ここに10人の税理士やコンサルタントがいるとすると、同じ決算書をもとに損益分岐点売上高を計算した場合、出てくる答えは全部違うはずです。これでは、損益分岐点分析をこの先の経営に使えるはずがありません。
◆限界利益
税理士やコンサルタントのホームページには「限界利益と限界利益率」の説明が載っています。
・限界利益は売上から売上に比例する変動費のみを差し引いて求めます
・限界利益とは、売上から売上を増やすためにかけた費用である変動費を差し引いた金額
です
・限界利益は、売上から変動費(売上と連動する費用)を差し引くことで計算することが
できます
・限界利益とは、売上から変動費を引いた数字です
ここで共通しているのは、「限界利益は売上高から変動費を差し引いた差額(残り)」という解説です。変動費の定義が曖昧である以上、ここで使われている「限界利益」にも明確な定義がありません。10人の税理士やコンサルタントが同じ決算書から限界利益を計算した場合、出てくる答えは全部違うのです。
◆会計の常識は経営の非常識
MQ会計を実践し業績アップに活用するのは企業です。企業はMQ会計を使う側です。これに対し、MQ会計を伝える側の人たちが出てきます。職業会計人(税理士、公認会計士)やコンサルタントです。
次のような説明や記述を見つけたら要注意です。
Gを増やすには、
①Fを下げる
②Qを増やす
③Vを下げる
④Pを上げる
この4つの方法しかありません!
とくに会計に携わっている人たちは、これまで学んできた会計という固定された概念から抜け出せず、当然のように解説をはじめてしまいます。
◆変動費・固定費で判定してはいけない
「出店しているテナントの家賃が、固定家賃と売上に応じて変動する変動家賃に分かれています。税理士から固定家賃はFに、変動家賃はVQに入れるように言われました。どう考えればいいのでしょうか?」
◆外注加工費
・内製化を図り変動費率を下げる
・支払条件を見直して外注単価を下げる
・いまより安く受けてくれる外注先を探す
インターネットで検索すると、このような無責任な記事がたくさん出てきます。なかには、税理士や中小企業診断士が書いている記事もあります。

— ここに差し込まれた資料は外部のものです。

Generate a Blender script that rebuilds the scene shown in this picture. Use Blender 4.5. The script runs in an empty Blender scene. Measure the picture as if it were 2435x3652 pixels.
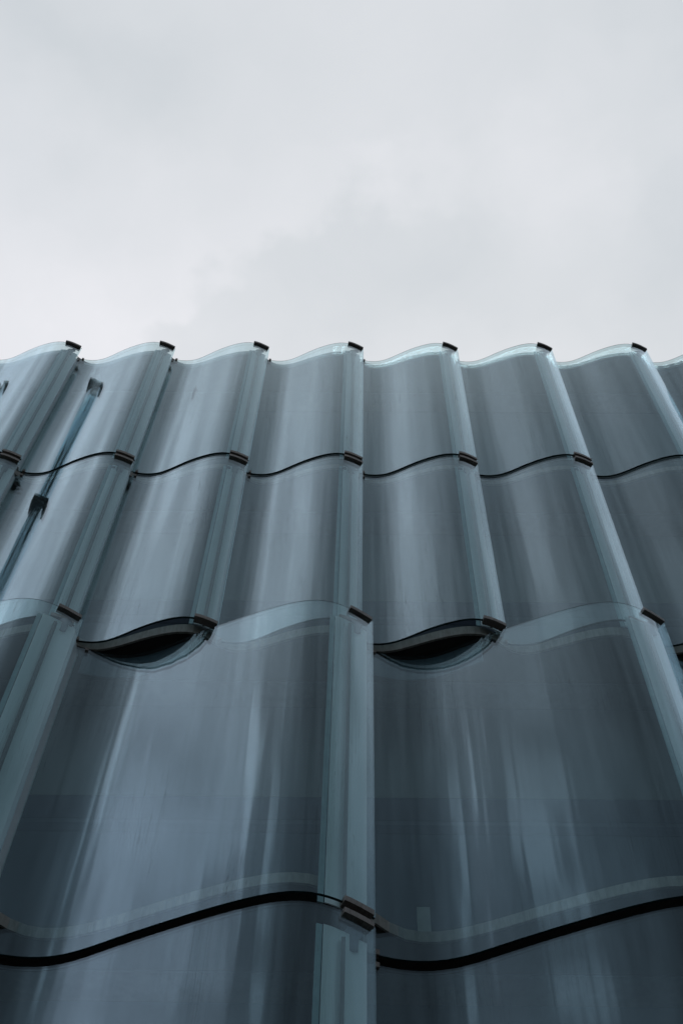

現場を知ろうとしない税理士の数字だけの経営アドバイスは、社長の感覚とズレています。“会話が噛み合わない”状態です。社長が意思決定しやすいような材料を提供するのも、現場の経理マンや税理士たちの仕事です。
◆改善を阻害する要因
税務会計における事務作業では、「税務署のために行わなければならない作業、役所のために行う作業」が必ず発生します。社長であれば、これらの作業にかかる人件費や経費を最小限に抑えたいはずです。
ところが、税理士は踏み込んだ事務処理の改善を提案できません。その理由は、
・彼らは「税務の専門家」
・改善を意識して仕事をしているわけではない
・改善の訓練を受けてきたわけではない
◆労働分配率と付加価値
依頼している税理士がTKCで、もし労働分配率の話が出たら一度質問してみてください。「変動費には何が含まれていますか?」と。変動費の中身によっては限界利益の金額は変わり、労働分配率の値も変わってしまいます。
販売業では、期首と期末の在庫増減(変動費の増減)も考慮しなければなりませんし、製造業や建設業では製品、仕掛品、仕掛工事の期首と期末の金額から固定費を取り除いて変動費の増減を求めなければなりません。
このように、限界利益を求める計算式は複雑です。決算書から電卓で簡単に求めることはできないようです。
◆流動比率は200%以上が望ましい?
会計業界で“まことしやか”に言われていることは、当時は根拠があったのかもしれません。しかし100年もの間、「なぜ200%なの?」という疑問はなく、税理士やコンサルタントなどの専門家たちはこれをあたりまえのように説明しているのが現状です。科学とはかけ離れた「伝統芸能」の世界です。
◆財務分析の限界
分析のもとになる決算書を作る段階でも同じことが言えます。税理士が違えば、経理部長が違えば、同じ会社でも異なる決算書ができてしまうことは容易に想像することができます。
◆究極の指標
社長が「原価を下げる」という意思決定したとしよう。社長の頭の中には営業や製造現場、社員、設備、そして仕入先や外注先が具体的に浮かんでくる。「なぜ原価を下げるか」の必要性と根拠がある。税理士たちが決算書を見て「原価率をあと何%下げれば・・・」のような安易な助言とは“考える深さ”が違う。